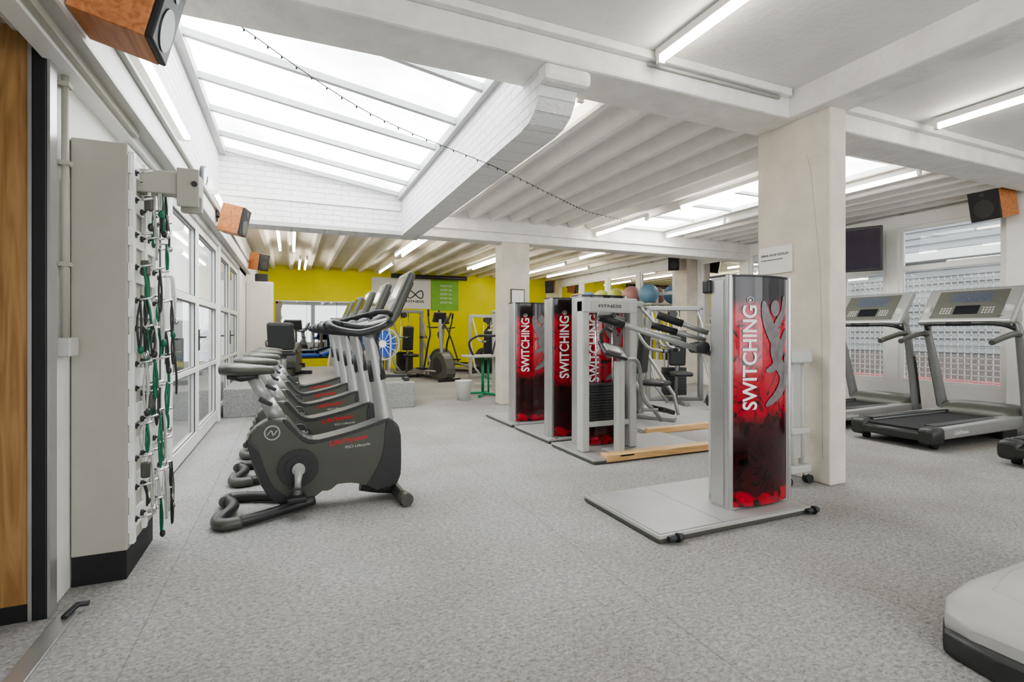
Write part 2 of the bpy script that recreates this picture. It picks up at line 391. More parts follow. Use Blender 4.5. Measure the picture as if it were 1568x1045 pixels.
for i, (y0, y1) in enumerate(ws):
    b = MB(); f = .06; x0, x1 = XR+.02, XR+.08
    b.bb(x0, x1, y0, y0+f, .42, 2.8, 'frame', .004); b.bb(x0, x1, y1-f, y1, .42, 2.8, 'frame', .004)
    for z0, z1 in [(.42, .48), (2.12, 2.2), (2.74, 2.8)]: b.bb(x0, x1, y0+f, y1-f, z0, z1, 'frame', .004)
    if y1-y0 > 1.25 and i != 3: b.bb(x0, x1, (y0+y1)/2-.02, (y0+y1)/2+.02, .48, 2.12, 'frame')
    b.quad([(XR+.05, y0+f, .45), (XR+.05, y1-f, .45), (XR+.05, y1-f, 2.78), (XR+.05, y0+f, 2.78)], 'glass')
    b.make('window_%d' % (i+1))
b = MB(); b.tube([(XR-.12, 3.6, 3.0), (XR-.12, 16.5, 3.0)], .018, 'lgrey', 8)
for k in range(13): b.box((XR-.06, 3.8+k*.98, 3.0), (.12, .03, .03), 'lgrey')
b.make('trim_curtain_rail')

b = MB(); b.bb(-1.05, XR+.2, YF, 3.1, 3.16, 3.3, 'ceil')
b.make('ceiling_front')
SX0, SX1, SY0, SY1 = 5.3, 6.35, 3.55, 7.6
b = MB()
b.bb(1.8, SX0, 3.1, 7.8, 3.10, 3.24, 'ceil'); b.bb(SX1, XR+.2, 3.1, 7.8, 3.10, 3.24, 'ceil')
b.bb(SX0, SX1, 3.1, SY0, 3.10, 3.24, 'ceil'); b.bb(SX0, SX1, SY1, 7.8, 3.10, 3.24, 'ceil')
x = 2.28
while x < 5.25: b.prism([(x-.03, 2.985), (x+.03, 2.985), (x+.055, 3.0), (x+.10, 3.10), (x-.10, 3.10), (x-.055, 3.0)], 'y', 3.3, 7.65, 'joist'); x += .36
x = 6.6
while x < 8.5: b.prism([(x-.03, 2.985), (x+.03, 2.985), (x+.055, 3.0), (x+.10, 3.10), (x-.10, 3.10), (x-.055, 3.0)], 'y', 3.3, 7.65, 'joist'); x += .36
b.make('ceiling_middle')
b = MB(); b.bb(-1.05, XR+.2, 7.8, YB+.1, 3.18, 3.32, 'joistb')
x = -.5
while x < 8.5: b.prism([(x-.04, 3.06), (x+.04, 3.06), (x+.09, 3.18), (x-.09, 3.18)], 'y', 8.0, YB, 'joistb'); x += .5
b.make('ceiling_back')
b = MB()
b.bb(SX0+.01, SX1-.01, SY0+.01, SY1-.01, 3.13, 3.15, 'sky')
for k in range(1, 5): b.bb(SX0+.01, SX1-.01, SY0+k*.81-.02, SY0+k*.81+.02, 3.09, 3.13, 'skyframe')
b.bb(SX0-.04, SX0+.01, SY0-.04, SY1+.04, 3.07, 3.10, 'frame'); b.bb(SX1-.01, SX1+.04, SY0-.04, SY1+.04, 3.07, 3.10, 'frame')
b.bb(SX0+.01, SX1-.01, SY0-.04, SY0+.01, 3.07, 3.10, 'frame'); b.bb(SX0+.01, SX1-.01, SY1-.01, SY1+.04, 3.07, 3.10, 'frame')
b.make('window_skylight_small')

b = MB()
zl, zr = 3.60, 3.22
def zs(x): return zl+(zr-zl)*(x-XL)/(1.55-XL)
b.prism([(XL-.15, zs(XL-.15)+.03), (1.85, zs(1.85)+.03), (1.85, zs(1.85)+.06), (XL-.15, zs(XL-.15)+.06)], 'y', 2.95, 8.0, 'sky')
for y in (3.42, 4.0, 4.75, 5.5, 6.25, 7.0, 7.6):
    w = .025
    b.prism([(XL, zs(XL)-.03), (1.52, zs(1.52)-.03), (1.52, zs(1.52)+.03), (XL, zs(XL)+.03)], 'y', y-w, y+w, 'skyframe')
b.prism([(XL, zl-.06), (XL+.08, zl-.075), (XL+.08, zl+.02), (XL, zl+.03)], 'y', 3.3, 7.66, 'skyframe')
b.prism([(1.46, zr-.05), (1.52, zr-.05), (1.52, zr+.04), (1.46, zr+.05)], 'y', 3.3, 7.66, 'skyframe')
b.make('window_skylight')
b = MB()
b.prism([(XL, 2.64), (1.82, 2.64), (1.82, 3.22), (XL, 3.62)], 'y', 7.66, 8.0, 'brickXZ')
b.bb(XL, 1.50, 7.63, 7.66, 2.64, 2.70, 'lgrey'); b.bb(XL, 1.50, 7.64, 7.66, 3.0, 3.06, 'frame')
b.make('wall_skylight_end')
b = MB()
b.prism([(3.02, 2.96), (3.02, 2.86), (3.06, 2.77), (3.12, 2.70), (3.22, 2.655), (3.36, 2.64), (7.66, 2.64), (7.66, 3.24), (3.33, 3.24), (3.33, 2.96)], 'x', 1.52, 1.80, 'brickYZ')
b.make('beam_brick')
b = MB()
b.bb(-1.05, XR+.1, 2.92, 3.32, 2.95, 3.22, 'beam', .02)
b.prism([(-.87, 3.1), (1.9, 3.1), (1.9, 3.2), (-.87, 3.62)], 'y', 2.95, 3.3, 'beam')
b.bb(1.50, 1.86, 2.93, 3.05, 2.84, 2.955, 'beam', .035)
b.bb(-1.0, 3.7, 2.86, 2.92, 3.10, 3.16, 'beam', .01); b.bb(4.1, XR, 2.86, 2.92, 3.10, 3.16, 'beam', .01)
b.tube([(2.3, 2.90, 3.08), (3.6, 2.90, 3.08)], .012, 'lgrey', 8)
b.make('beam_cross_near')
b = MB(); b.bb(3.74, 4.06, YF, 2.93, 2.95, 3.18, 'beam', .02); b.make('beam_long')
b = MB(); b.bb(1.82, XR+.1, 7.66, 8.0, 2.66, 3.2, 'beam', .015); b.bb(1.82, XR, 7.62, 7.66, 2.80, 2.86, 'beam'); b.make('beam_cross_far')
b = MB(); b.bb(3.83, 4.02, 2.64, 3.31, 0, 2.96, 'column', .012)
b.tube([(3.8295, 2.70, .2), (3.829, 2.705, 1.0), (3.8295, 2.72, 1.7), (3.829, 2.80, 2.5), (3.8295, 2.83, 2.62)], .0015, 'cab', 5)
b.make('column_near')
b = MB(); b.bb(3.15, 3.65, 7.68, 7.98, 0, 2.67, 'column', .012); b.bb(3.3, 3.55, 7.665, 7.68, 1.65, 1.9, 'gun')
b.bb(3.32, 3.53, 7.655, 7.665, 1.67, 1.88, 'paper')
b.make('column_far')
b = MB(); b.bb(XL+.005, 1.80, 8.02, 12.5, 0, .40, 'stone', .01); b.make('raised_platform')

b = MB(); b.bb(3.815, 3.828, 2.96, 3.28, 1.70, 1.93, 'paper')
b.text('GEBRUIK VAN DE TOESTELLEN', lambda u, v: (3.813, 3.26-u*.27, 1.85+v*.02), 'dark'); b.text('op eigen risico van de bezoeker', lambda u, v: (3.813, 3.26-u*.22, 1.81+v*.018), 'dark')
b.make('paper_notice')

def lamp(x, y0, y1, z=3.0, wall=False):
    b = MB()
    if wall:
        x += .006
        b.bb(x, x+.05, y0, y1, z-.03, z+.03, 'frame', .006); b.cyl((x+.075, y0+.03, z), (x+.075, y1-.03, z), .014, 'tube', seg=10)
        for y in (y0+.02, y1-.02): b.box((x+.06, y, z), (.06, .03, .05), 'frame')
    else:
        b.bb(x-.03, x+.03, y0, y1, z, z+.055, 'frame', .006); b.cyl((x, y0+.03, z-.03), (x, y1-.03, z-.03), .019, 'tube', seg=10)
        for y in (y0+.02, y1-.02): b.box((x, y, z-.02), (.05, .03, .06), 'frame')
    b.make('fluorescent_lamp')
for a in [(2.34, 1.4, 2.84, 3.10), (5.42, 1.25, 2.75, 3.10), (2.34, -1.4, .1, 3.10), (5.42, -1.4, .1, 3.10), (.3, -1.2, .3, 3.10), (7.4, .6, 2.1, 3.10),
          (2.06, 3.4, 5.3, 3.03), (4.90, 6.2, 7.6, 2.92), (4.90, 4.1, 5.5, 2.92), (6.45, 6.2, 7.6, 3.0), (6.45, 3.4, 4.9, 3.0), (2.06, 5.9, 7.5, 3.03),
          (-.22, 9.3, 12.0, 2.97), (.05, 9.3, 12.0, 2.97), (2.2, 8.8, 11.8, 2.97), (2.35, 8.8, 11.8, 2.97), (4.5, 11.0, 13.5, 2.97), (4.65, 11.0, 13.5, 2.97), (6.3, 8.6, 10.5, 2.97), (6.5, 11.5, 14.0, 2.97),
          (2.4, 13.2, 15.4, 2.97), (.2, 13.2, 15.4, 2.97), (.35, 13.2, 15.4, 2.97), (4.4, 8.4, 10.2, 2.97), (6.5, 14.5, 16.2, 2.97), (7.5, 12.0, 14.5, 2.97)]:  # some of these far tubes are added to brighten the back bay
    lamp(*a)
lamp(XL, 3.45, 5.0, 2.82, True); lamp(XL, 6.7, 7.6, 2.80, True)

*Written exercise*
Starting at the first line of the material, output exactly the lines up to and including the one with "b.make('trim_curtain_rail')". Do not include the pictures.

*Written answer*
Write part 2 of the bpy script that recreates this picture. It picks up at line 391. More parts follow. Use Blender 4.5. Measure the picture as if it were 1568x1045 pixels.
for i, (y0, y1) in enumerate(ws):
    b = MB(); f = .06; x0, x1 = XR+.02, XR+.08
    b.bb(x0, x1, y0, y0+f, .42, 2.8, 'frame', .004); b.bb(x0, x1, y1-f, y1, .42, 2.8, 'frame', .004)
    for z0, z1 in [(.42, .48), (2.12, 2.2), (2.74, 2.8)]: b.bb(x0, x1, y0+f, y1-f, z0, z1, 'frame', .004)
    if y1-y0 > 1.25 and i != 3: b.bb(x0, x1, (y0+y1)/2-.02, (y0+y1)/2+.02, .48, 2.12, 'frame')
    b.quad([(XR+.05, y0+f, .45), (XR+.05, y1-f, .45), (XR+.05, y1-f, 2.78), (XR+.05, y0+f, 2.78)], 'glass')
    b.make('window_%d' % (i+1))
b = MB(); b.tube([(XR-.12, 3.6, 3.0), (XR-.12, 16.5, 3.0)], .018, 'lgrey', 8)
for k in range(13): b.box((XR-.06, 3.8+k*.98, 3.0), (.12, .03, .03), 'lgrey')
b.make('trim_curtain_rail')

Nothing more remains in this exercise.